With one monster per two characters, the 2024 DMG "hard" budget matches almost perfectly with the "normal" Lazy Encounter Benchmark. If we use the "hard" benchmark for the Lazy Encounter Benchmark, it's way higher than the 2024 DMG one.
When we switch to a single monster for four characters, the Lazy Benchmark pulls higher, even in "normal" mode. When we use the "hard" mode, it's way high (80 CRs instead of 25 CRs at level 20)
This table also includes a line for the maximum challenge rating of a single monster according to the Lazy Benchmark which is equal to average character level or 1.5 x average character level at 5th level and above. This line matches almost perfectly to the "hard" experience budget of the 2024 DMG.
The Lazy Encounter Benchmark accounts for having a single big monster with a hard cap and allows for more lieutenant or minion monsters to protect that big boss. The D&D 2024 DMG encounter guidelines do not. I think single big CR monsters are going to die fast in 2024 D&D playing with these guidelines.
Here the Lazy Encounter Benchmark totally pulls away in both "normal" and "hard" mode. Even at 20th level with six characters, the "hard" version of the 2024 DMG doesn't let characters face a single CR 30 monster.
There's an interesting trick with the D&D 2024 DMG encounter building table. Since it uses experience points instead of challenge ratings, it automatically limits your ability to use single monsters of too high a challenge rating against a given group of characters. For the Lazy Benchmark, we have to add a rule to ensure you don't choose a single monster too high for the characters.
But there's a cost for that advantage – the D&D 2024 DMG rules allows for way more low CR monsters than high CR monsters – potentially producing very dangerous results.
There's a trick for the Lazy Encounter Benchmark as well. Since the Lazy Encounter Benchmark has a maximum cap for a single monster's CR and still has CRs left over, you're incentivized to add more monsters – the best way to ensure a battle stays challenging.

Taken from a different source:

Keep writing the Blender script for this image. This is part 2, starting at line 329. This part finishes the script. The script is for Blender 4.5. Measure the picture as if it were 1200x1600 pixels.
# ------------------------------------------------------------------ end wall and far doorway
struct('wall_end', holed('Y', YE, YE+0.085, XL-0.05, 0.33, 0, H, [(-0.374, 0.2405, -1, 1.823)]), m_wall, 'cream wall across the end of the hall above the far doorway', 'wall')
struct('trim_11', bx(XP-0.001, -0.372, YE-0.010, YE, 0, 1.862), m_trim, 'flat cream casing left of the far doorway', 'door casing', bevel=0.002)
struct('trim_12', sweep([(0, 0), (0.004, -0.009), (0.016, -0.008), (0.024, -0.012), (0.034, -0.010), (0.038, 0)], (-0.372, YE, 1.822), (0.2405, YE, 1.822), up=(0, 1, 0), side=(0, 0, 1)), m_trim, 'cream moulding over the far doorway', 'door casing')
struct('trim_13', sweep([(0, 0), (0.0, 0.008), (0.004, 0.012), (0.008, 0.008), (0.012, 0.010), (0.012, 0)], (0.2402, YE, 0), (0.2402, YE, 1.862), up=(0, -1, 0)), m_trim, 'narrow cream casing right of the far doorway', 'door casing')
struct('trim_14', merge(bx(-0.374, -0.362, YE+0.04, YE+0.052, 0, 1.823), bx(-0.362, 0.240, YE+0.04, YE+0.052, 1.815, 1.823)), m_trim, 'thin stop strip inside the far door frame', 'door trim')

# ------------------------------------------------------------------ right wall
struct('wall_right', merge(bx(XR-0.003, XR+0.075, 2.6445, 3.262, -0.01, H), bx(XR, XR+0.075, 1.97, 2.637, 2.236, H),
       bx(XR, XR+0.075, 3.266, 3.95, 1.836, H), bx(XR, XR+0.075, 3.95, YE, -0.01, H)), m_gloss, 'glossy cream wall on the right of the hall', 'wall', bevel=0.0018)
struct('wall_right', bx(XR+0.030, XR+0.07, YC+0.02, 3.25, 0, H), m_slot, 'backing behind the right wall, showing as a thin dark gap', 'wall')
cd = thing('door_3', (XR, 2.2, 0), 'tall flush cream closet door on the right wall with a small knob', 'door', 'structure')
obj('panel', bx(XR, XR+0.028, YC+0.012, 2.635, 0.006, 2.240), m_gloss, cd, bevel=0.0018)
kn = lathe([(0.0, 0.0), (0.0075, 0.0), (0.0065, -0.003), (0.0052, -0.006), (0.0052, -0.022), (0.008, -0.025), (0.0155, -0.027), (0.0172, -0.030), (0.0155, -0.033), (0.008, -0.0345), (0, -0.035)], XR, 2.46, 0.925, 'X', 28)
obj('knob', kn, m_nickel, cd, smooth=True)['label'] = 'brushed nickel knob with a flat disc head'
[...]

It's nice that the DMG approach caps the maximum CR for a monster, but that budget eats up all the experience points you'd want to spend on monsters to protect that big boss.
I'm glad the 2024 DMG took the approach it took. First, its still a very usable system – far better than the system in the 2014 DMG. Second, it's not like the ones we have in other 5e systems like Tales of the Valiant, Level Up Advanced 5e, or Flee Mortals. So now we have choices – good choices.
That said, I still prefer the Lazy Encounter Benchmark. I'm glad it is mostly in line with the D&D 2024 DMG encounter guidelines so we won't see weird differences at the table depending on which we choose but I think the benchmark is still far easier to use – you can even memorize it.
I think the 2024 DMG guidelines can be misleading for new GMs. It can produce deadly results when using low CR monsters and easy encounters when facing one big monster with no backup. I think scaling with CR works better than scaling with experience points, even when you have to put a maximum cap on monsters.
The Lazy Encounter Benchmark also helps you to improvise combat encounters in a way the DMG guidelines do not. You're not likely to whip up all the exp values of a bunch of monsters during the game but you know how many CR 5 vampire spawns might be too many if you have a Lazy Encounter Benchmark of 18. That's easy.